Herkese ‘Allah’tan korkun şatafattan kaçının’ diye fetva veren Diyanet daha geçen yıl sürüyle salonu varken beş yıldızlı otelde milyonlar harcayıp ‘haram helal’ toplantısı yapmamış mıydı?

Meclis başkanı olan Mustafa Şentop memleketi Tekirdağ’da arkası kesilmeyen, say say bitmeyen konvoyla cuma namazına gitmemiş miydi?

Ucuz kıyma kuyruğunda milletin vidaları yalama olurken AKP’li Mustafa Şen ile Suna Kepoğlu TBMM’nin bahçesine sıra sıra mangallar kurup kebap yapmamış mıydı?

Emekli milletvekili aylıkları son bir yılda 33 bin lira birden artarken en düşük emekli aylığı alan yurttaşlara ise 3 bin lira zam yapılmamış mıydı?
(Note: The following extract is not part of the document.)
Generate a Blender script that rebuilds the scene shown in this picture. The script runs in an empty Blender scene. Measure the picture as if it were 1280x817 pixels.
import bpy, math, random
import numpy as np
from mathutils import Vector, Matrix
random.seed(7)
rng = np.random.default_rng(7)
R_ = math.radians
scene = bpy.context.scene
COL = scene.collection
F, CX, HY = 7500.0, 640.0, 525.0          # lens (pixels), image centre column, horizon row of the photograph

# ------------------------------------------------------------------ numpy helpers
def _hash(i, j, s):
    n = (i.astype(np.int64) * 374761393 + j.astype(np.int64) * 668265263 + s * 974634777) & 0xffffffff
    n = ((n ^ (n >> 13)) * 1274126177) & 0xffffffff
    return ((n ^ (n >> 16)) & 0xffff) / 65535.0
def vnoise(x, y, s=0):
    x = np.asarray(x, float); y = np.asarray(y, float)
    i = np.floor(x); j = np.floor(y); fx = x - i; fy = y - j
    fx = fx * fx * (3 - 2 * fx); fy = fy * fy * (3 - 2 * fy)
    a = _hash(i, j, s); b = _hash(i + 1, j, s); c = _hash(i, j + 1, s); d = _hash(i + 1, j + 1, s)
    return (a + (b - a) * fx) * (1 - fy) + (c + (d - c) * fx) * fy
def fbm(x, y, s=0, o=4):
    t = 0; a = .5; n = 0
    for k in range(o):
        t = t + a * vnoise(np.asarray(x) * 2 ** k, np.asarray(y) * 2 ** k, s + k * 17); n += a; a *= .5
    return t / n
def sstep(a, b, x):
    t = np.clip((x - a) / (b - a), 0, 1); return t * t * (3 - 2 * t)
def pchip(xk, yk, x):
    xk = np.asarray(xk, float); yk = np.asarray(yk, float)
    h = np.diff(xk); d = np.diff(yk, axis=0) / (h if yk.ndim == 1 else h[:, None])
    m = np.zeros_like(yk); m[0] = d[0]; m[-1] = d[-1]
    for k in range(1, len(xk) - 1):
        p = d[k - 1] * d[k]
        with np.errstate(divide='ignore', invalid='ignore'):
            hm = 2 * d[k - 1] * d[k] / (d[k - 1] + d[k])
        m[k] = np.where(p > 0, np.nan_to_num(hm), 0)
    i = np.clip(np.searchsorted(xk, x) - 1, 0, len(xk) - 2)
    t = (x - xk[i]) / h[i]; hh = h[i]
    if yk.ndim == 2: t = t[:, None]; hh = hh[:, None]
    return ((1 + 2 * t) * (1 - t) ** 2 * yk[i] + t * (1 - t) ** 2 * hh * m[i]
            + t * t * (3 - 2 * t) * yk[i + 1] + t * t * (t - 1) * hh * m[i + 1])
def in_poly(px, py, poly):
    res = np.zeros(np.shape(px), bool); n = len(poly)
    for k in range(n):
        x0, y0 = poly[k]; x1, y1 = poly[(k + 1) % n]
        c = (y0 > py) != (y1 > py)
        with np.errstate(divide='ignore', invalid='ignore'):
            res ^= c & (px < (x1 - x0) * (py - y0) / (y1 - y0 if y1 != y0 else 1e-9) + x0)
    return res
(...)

Enflasyonun tavan yaptığı yıl Saray’daki 30 Ağustos Zafer Bayramı resepsiyonunda chia tohumu eşliğinde ejder meyveli smoothie, liçi meyvesi eşliğinde efuli, starex meyvesi eşliğinde aloevera, orman meyveli special, bahçe naneli limonata, taze sıkılmış portakal, taze sıkılmış greyfurt, taze sıkılmış havuç, taze sıkılmış elma, pataşur içerisinde Çerkez tavuğu, zencefilli somonlu suşi, tartalet içerisinde Antakya usulü humus, susamlı levrek simidi ve Aydın usulu kuzu çöp şiş ikram edilmemiş miydi konuklara?

Benden eski çalışma arkadaşıma tavsiye, sakın ha istifa etmeye falan kalkışmasın!

Çünkü Monako’da yediği istakoz kırılan ve memleketi biraz daha sallayan ne ilk ne de son vida.

Dişini sıkıp az beklesin bu gidişle nasıl olsa komple göçecek başımıza!